More venting, less tolerance.

Girl from the car crash: As an EMT, I should not judge you. As a human with ears, I cannot help it. You were shaken up, no doubt, because your car was totaled and that's certainly very upsetting. So upsetting, in fact, that it caused you to whine at a pitch and intensity that has never been equaled, no, not even by a three-year-old possessed by Satan. If your car has just been crashed and totaled and you are at risk for collapsing, do not worry so much about things being dirty, like the ground upon which you must now sit so I can see if you have a major head injury. Also do not scream that you are calling your lawyer because someone must pay for this. It does not help me determine if your injuries are life threatening or not, it just makes me wish that they involved your vocal apparatus. What happened to you today is too bad, and a bummer for sure. And I was happy to help, obnoxious or not. But you, girl from car crash, are on my list, the list of people from that car crash that I did not like.
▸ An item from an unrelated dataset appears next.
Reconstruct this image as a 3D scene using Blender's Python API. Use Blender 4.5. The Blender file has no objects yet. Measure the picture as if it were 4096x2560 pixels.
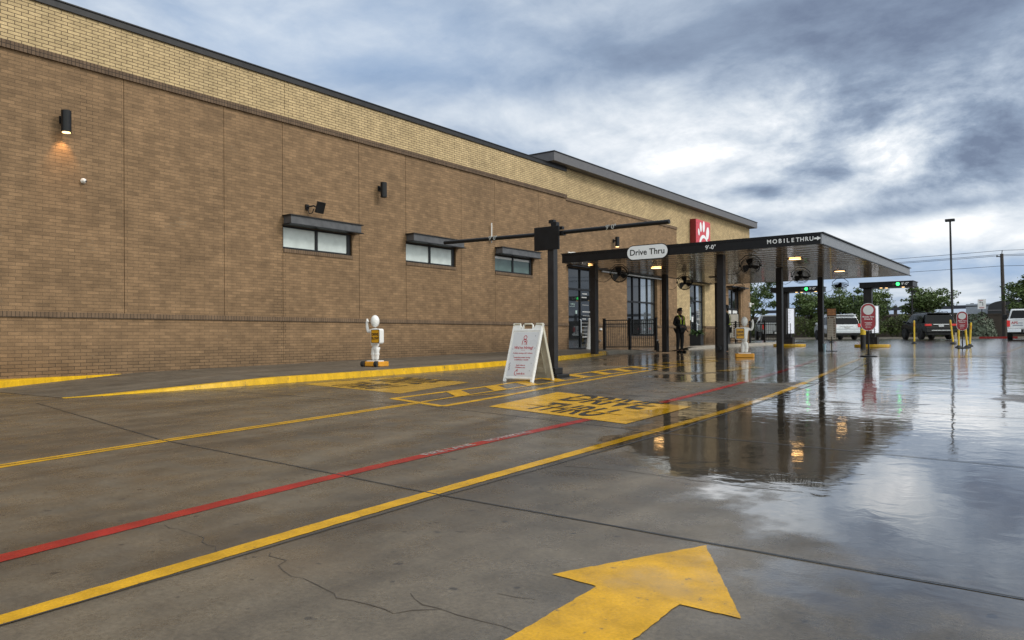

Physics Quiz: On the top of you, in red, is written a zero. Meaning that of the ten points available, I achieved none. Not even half a point. It disheartens me to realize that I could have gotten the same score by not existing. That hurts. I tried on you, physics quiz, I did. But in the interest of full disclosure, I did not do my physics problems that week and physics does not just flow naturally from one's brain, even if it is a good brain that likes things like physics. I hated you, quiz, but unfairly. I apologize for blogging about you as if you are a stupid motherfucking physics quiz.

Lady on the plane: You know who you are, and you know what you did. I gave you not just a stink eye, but a stench eye crafted from my most intense feelings of slight irritation toward you. In addition to what you did, I thought your haircut was unflattering. Think about that.

Raviolis from last night: You tasted awful, like shit in a ravioli shape. Or like raviolis filled with sunburn peelings mixed with moistened ass crack lint. Your benevolent organic message was lost on me, Moonstarbeam Ravioli, because of your failure to deliver a pleasant taste. You should probably stop trying so hard to be "green" and work more on being "tasty". 

2 comments:

Mandi said...

I'm sorry about your physics quiz! It's not an intuitive subject for many, you're right about that. This is my third pass through the material (2 years of coursework, and this year as the tutor) and I'm only just starting to feel like I get the bigger picture. I wish we could study together, I could use someone like you for Micro. I'm doing okay, but I feel like there is a lot more to know here.

susan said...

Totally agree. I feel like with more time, I would be getting it, really getting it. It's frustrating as hell. Also the tests are impossible because of time constraints--30 problems on electromagnetics in 50 min.

Micro, on the other hand....ah, truly my world. Lac operon, now that makes sense!